◆ Recorded information:
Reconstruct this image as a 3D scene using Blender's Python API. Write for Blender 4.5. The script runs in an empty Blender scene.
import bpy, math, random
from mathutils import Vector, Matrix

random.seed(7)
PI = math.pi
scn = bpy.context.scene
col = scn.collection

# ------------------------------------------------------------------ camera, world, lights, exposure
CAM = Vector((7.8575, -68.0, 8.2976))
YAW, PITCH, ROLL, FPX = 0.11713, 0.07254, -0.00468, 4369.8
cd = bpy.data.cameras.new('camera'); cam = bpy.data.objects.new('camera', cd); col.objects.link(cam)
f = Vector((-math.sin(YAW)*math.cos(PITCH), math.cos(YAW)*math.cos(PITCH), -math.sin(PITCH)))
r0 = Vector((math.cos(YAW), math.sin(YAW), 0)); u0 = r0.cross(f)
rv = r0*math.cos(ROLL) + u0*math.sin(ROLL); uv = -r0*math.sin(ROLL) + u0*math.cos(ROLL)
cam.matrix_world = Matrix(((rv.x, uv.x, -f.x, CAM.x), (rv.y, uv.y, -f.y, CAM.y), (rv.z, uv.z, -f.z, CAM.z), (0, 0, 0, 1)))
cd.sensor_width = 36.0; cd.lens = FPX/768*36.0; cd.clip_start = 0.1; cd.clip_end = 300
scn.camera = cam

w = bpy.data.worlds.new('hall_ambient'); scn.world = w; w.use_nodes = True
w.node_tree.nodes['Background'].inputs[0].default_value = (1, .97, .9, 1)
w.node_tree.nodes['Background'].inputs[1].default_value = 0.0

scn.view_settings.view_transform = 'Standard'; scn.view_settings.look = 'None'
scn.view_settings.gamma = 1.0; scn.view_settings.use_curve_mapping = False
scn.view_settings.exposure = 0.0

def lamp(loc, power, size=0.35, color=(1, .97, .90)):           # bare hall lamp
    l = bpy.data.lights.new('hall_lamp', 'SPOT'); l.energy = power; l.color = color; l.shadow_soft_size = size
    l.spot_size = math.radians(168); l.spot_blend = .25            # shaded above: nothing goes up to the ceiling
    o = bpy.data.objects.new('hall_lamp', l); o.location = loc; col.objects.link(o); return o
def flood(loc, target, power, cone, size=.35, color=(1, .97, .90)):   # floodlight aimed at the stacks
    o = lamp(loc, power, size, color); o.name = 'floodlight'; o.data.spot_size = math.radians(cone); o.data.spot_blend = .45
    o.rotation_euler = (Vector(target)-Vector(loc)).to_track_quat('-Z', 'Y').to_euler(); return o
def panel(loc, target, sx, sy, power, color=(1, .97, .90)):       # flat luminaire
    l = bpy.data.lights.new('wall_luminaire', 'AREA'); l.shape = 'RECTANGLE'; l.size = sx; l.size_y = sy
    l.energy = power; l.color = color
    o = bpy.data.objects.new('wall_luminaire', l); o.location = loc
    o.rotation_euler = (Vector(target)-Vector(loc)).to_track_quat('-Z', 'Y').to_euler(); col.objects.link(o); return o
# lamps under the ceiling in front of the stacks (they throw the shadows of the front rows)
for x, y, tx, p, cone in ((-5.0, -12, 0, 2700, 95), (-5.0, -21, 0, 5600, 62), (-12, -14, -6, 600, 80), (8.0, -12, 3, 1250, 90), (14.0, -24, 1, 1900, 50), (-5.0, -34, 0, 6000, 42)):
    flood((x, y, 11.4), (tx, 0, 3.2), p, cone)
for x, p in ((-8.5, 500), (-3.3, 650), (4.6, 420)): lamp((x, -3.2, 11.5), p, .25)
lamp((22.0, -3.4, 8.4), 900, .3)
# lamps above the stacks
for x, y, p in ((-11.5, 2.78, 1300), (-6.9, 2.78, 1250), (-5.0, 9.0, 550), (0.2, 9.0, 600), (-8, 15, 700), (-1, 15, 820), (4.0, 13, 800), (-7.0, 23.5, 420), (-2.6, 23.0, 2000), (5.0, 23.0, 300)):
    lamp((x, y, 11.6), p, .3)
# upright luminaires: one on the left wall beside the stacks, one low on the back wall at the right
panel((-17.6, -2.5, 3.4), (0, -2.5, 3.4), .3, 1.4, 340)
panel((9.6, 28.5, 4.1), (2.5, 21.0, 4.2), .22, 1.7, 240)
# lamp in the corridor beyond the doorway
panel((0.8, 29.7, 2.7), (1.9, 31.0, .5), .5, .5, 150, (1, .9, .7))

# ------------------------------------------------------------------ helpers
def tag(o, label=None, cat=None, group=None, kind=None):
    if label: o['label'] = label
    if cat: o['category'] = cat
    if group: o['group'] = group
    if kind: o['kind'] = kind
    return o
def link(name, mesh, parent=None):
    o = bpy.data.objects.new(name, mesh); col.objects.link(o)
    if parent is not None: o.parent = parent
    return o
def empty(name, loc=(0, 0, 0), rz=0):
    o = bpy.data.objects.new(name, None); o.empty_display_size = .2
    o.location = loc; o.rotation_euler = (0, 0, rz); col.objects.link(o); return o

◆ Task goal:
Take the listing above and write it out again exactly.

◆ Exercise solution:
Reconstruct this image as a 3D scene using Blender's Python API. Write for Blender 4.5. The script runs in an empty Blender scene.
import bpy, math, random
from mathutils import Vector, Matrix

random.seed(7)
PI = math.pi
scn = bpy.context.scene
col = scn.collection

# ------------------------------------------------------------------ camera, world, lights, exposure
CAM = Vector((7.8575, -68.0, 8.2976))
YAW, PITCH, ROLL, FPX = 0.11713, 0.07254, -0.00468, 4369.8
cd = bpy.data.cameras.new('camera'); cam = bpy.data.objects.new('camera', cd); col.objects.link(cam)
f = Vector((-math.sin(YAW)*math.cos(PITCH), math.cos(YAW)*math.cos(PITCH), -math.sin(PITCH)))
r0 = Vector((math.cos(YAW), math.sin(YAW), 0)); u0 = r0.cross(f)
rv = r0*math.cos(ROLL) + u0*math.sin(ROLL); uv = -r0*math.sin(ROLL) + u0*math.cos(ROLL)
cam.matrix_world = Matrix(((rv.x, uv.x, -f.x, CAM.x), (rv.y, uv.y, -f.y, CAM.y), (rv.z, uv.z, -f.z, CAM.z), (0, 0, 0, 1)))
cd.sensor_width = 36.0; cd.lens = FPX/768*36.0; cd.clip_start = 0.1; cd.clip_end = 300
scn.camera = cam

w = bpy.data.worlds.new('hall_ambient'); scn.world = w; w.use_nodes = True
w.node_tree.nodes['Background'].inputs[0].default_value = (1, .97, .9, 1)
w.node_tree.nodes['Background'].inputs[1].default_value = 0.0

scn.view_settings.view_transform = 'Standard'; scn.view_settings.look = 'None'
scn.view_settings.gamma = 1.0; scn.view_settings.use_curve_mapping = False
scn.view_settings.exposure = 0.0

def lamp(loc, power, size=0.35, color=(1, .97, .90)):           # bare hall lamp
    l = bpy.data.lights.new('hall_lamp', 'SPOT'); l.energy = power; l.color = color; l.shadow_soft_size = size
    l.spot_size = math.radians(168); l.spot_blend = .25            # shaded above: nothing goes up to the ceiling
    o = bpy.data.objects.new('hall_lamp', l); o.location = loc; col.objects.link(o); return o
def flood(loc, target, power, cone, size=.35, color=(1, .97, .90)):   # floodlight aimed at the stacks
    o = lamp(loc, power, size, color); o.name = 'floodlight'; o.data.spot_size = math.radians(cone); o.data.spot_blend = .45
    o.rotation_euler = (Vector(target)-Vector(loc)).to_track_quat('-Z', 'Y').to_euler(); return o
def panel(loc, target, sx, sy, power, color=(1, .97, .90)):       # flat luminaire
    l = bpy.data.lights.new('wall_luminaire', 'AREA'); l.shape = 'RECTANGLE'; l.size = sx; l.size_y = sy
    l.energy = power; l.color = color
    o = bpy.data.objects.new('wall_luminaire', l); o.location = loc
    o.rotation_euler = (Vector(target)-Vector(loc)).to_track_quat('-Z', 'Y').to_euler(); col.objects.link(o); return o
# lamps under the ceiling in front of the stacks (they throw the shadows of the front rows)
for x, y, tx, p, cone in ((-5.0, -12, 0, 2700, 95), (-5.0, -21, 0, 5600, 62), (-12, -14, -6, 600, 80), (8.0, -12, 3, 1250, 90), (14.0, -24, 1, 1900, 50), (-5.0, -34, 0, 6000, 42)):
    flood((x, y, 11.4), (tx, 0, 3.2), p, cone)
for x, p in ((-8.5, 500), (-3.3, 650), (4.6, 420)): lamp((x, -3.2, 11.5), p, .25)
lamp((22.0, -3.4, 8.4), 900, .3)
# lamps above the stacks
for x, y, p in ((-11.5, 2.78, 1300), (-6.9, 2.78, 1250), (-5.0, 9.0, 550), (0.2, 9.0, 600), (-8, 15, 700), (-1, 15, 820), (4.0, 13, 800), (-7.0, 23.5, 420), (-2.6, 23.0, 2000), (5.0, 23.0, 300)):
    lamp((x, y, 11.6), p, .3)
# upright luminaires: one on the left wall beside the stacks, one low on the back wall at the right
panel((-17.6, -2.5, 3.4), (0, -2.5, 3.4), .3, 1.4, 340)
panel((9.6, 28.5, 4.1), (2.5, 21.0, 4.2), .22, 1.7, 240)
# lamp in the corridor beyond the doorway
panel((0.8, 29.7, 2.7), (1.9, 31.0, .5), .5, .5, 150, (1, .9, .7))

# ------------------------------------------------------------------ helpers
def tag(o, label=None, cat=None, group=None, kind=None):
    if label: o['label'] = label
    if cat: o['category'] = cat
    if group: o['group'] = group
    if kind: o['kind'] = kind
    return o
def link(name, mesh, parent=None):
    o = bpy.data.objects.new(name, mesh); col.objects.link(o)
    if parent is not None: o.parent = parent
    return o
def empty(name, loc=(0, 0, 0), rz=0):
    o = bpy.data.objects.new(name, None); o.empty_display_size = .2
    o.location = loc; o.rotation_euler = (0, 0, rz); col.objects.link(o); return o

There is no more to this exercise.